Resulta muy complicado prever catástrofes de esta naturaleza. Antes del 24 de agosto del 79 d.C. el Vesubio ya había entrado en erupción, pero siglos atrás, en la Edad del Bronce. No podía conservarse memoria de ello en la Campania. Ni siquiera existía un término en latín para significar lo que entendemos hoy por “volcán”. La gran controversia que recorre hoy Italia es la calidad de las construcciones edificadas desde lo sucedido en L’Aquila en 2009. Está más que probado que en el 62 d.C. Pompeya padeció un tremendo terremoto. El infame Nerón, casado con la pompeyana Popea, experimentó sus réplicas en Roma dos años más tarde y varias sacudidas geológicas se cebaron después con la colonia en el preludio que los vulcanólogos fijan para una gran explosión desde las entrañas de la tierra. Los únicos inmuebles públicos totalmente restaurados e, incluso, ampliados en el momento de la tragedia del año 79 tenían carácter religioso -Templo de Isis-, comercial -Eumaquia y macellu- o relacionado con el esparcimiento -Termas del Foro y anfiteatro-. Ha sido posible, por tanto, reconstruir las cicatrices de esas dos eternas novias sin arrugas llamadas Pompeya y Herculano, sepultadas bajo escombros de lapilli y ceniza. Todo se debió a la iniciativa privada, que se mueve hoy favorecida por las redes sociales y los nuevos medios. La acción nada desdeñable del emperador Vespasiano se ciñó a poner coto a las apropiaciones irregulares de suelo público, facilitadas por la destrucción del registro de bienes raíces de la ciudad. Vigilancia estatal que desde L’Aquila parece haber desistido hoy ante el voraz apetito inmobiliario.
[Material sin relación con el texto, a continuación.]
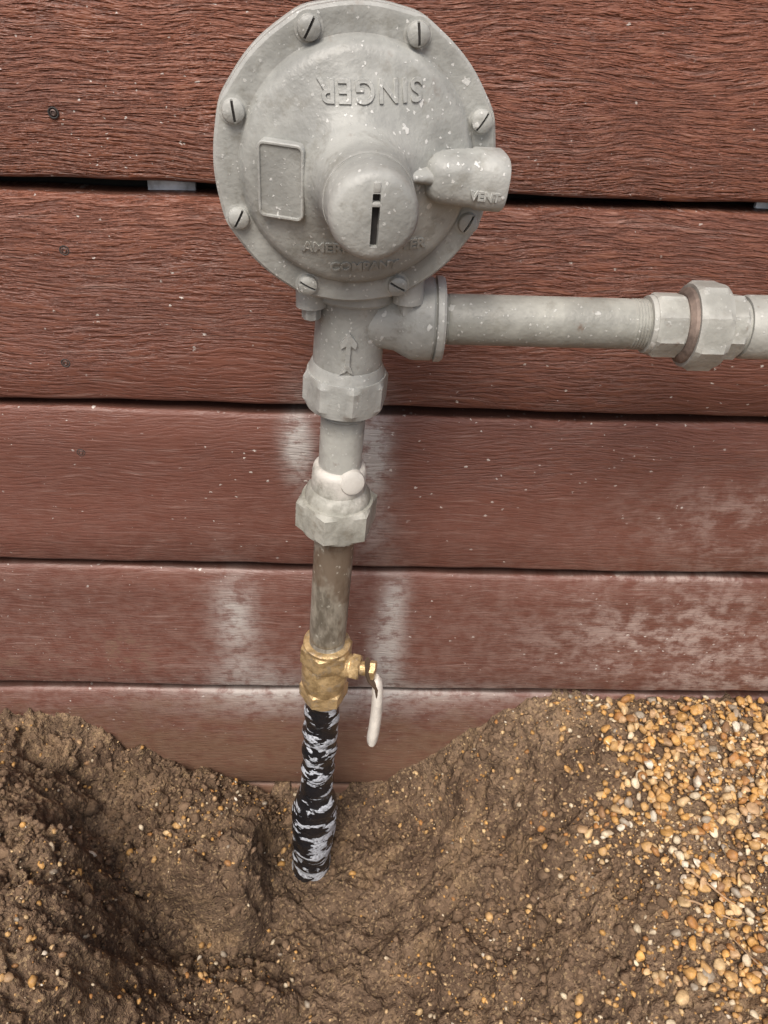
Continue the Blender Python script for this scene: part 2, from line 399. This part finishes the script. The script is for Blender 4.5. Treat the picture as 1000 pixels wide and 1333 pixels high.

Sabemos de la destrucción de Pompeya y Herculano merced a dos cartas de Plinio el Joven al historiador Tácito. Gracias a él ha quedado inmortalizado el heroísmo de su tío y tutor, Plinio el Viejo. El naturalista y erudito comandaba, además, la flota romana en el Tirreno y se vio obligado a socorrer a las familias residentes en las faldas del Vesubio. También deseaba asistir en primera fila a lo que entendió como un acontecimiento excepcional. No se equivocaba en lo más mínimo, pero sucumbió en una playa a causa de un episodio respiratorio o coronario. El fabuloso relato de su sobrino, que equiparó los sucesos a la destrucción de Troya, no solo sirvió para reconstruir los últimos días de Pompeya. Sentó algunas de las bases de la vulcanología como ciencia.
Existió durante el Barroco una “prensa amarilla” que actuó como contrapropaganda de la visión oficial y triunfalista de la Corona y la Iglesia. Estos miles de escritos perseguían la delectación de los públicos con tragedias, accidentes y sucesos epatantes. Las catástrofes naturales tenían un lugar privilegiado en esta modalidad “popular”, habitualmente en verso y con licencia de la censura. Sus autores concitaban la reprobación de escritores consagrados como Lope de Vega. Esta prensa amarilla, que dio cuenta de los terremotos de Lisboa en 1531 y 1755, del de Guatemala en 1541, o la erupción del Etna en 1536 y de la peste que afectó a Egipto y Turquía en 1581, buscaba el efecto moralizador de las catástrofes naturales. De este énfasis apocalíptico aún quedan rescoldos.
Aún hoy sigue siendo muy difícil predecir el próximo movimiento sísmico. Pero, a la vista de lo sucedido el pasado martes, parece que la demoscopia de la nueva era digital tampoco se encuentra muy avanzada. Qué decir, si no, de esos mayoritarios analistas y entes para el estudio de la opinión pública. En una situación próxima al empate técnico aún vaticinaban la victoria de Clinton. Poco atendieron a la vigorosa mano invisible de la espiral del silencio. Ante tan enorme imprevisión de una gran sacudida tectónica, quizá dentro de unos años se siga erizando el ánimo al recordarlo.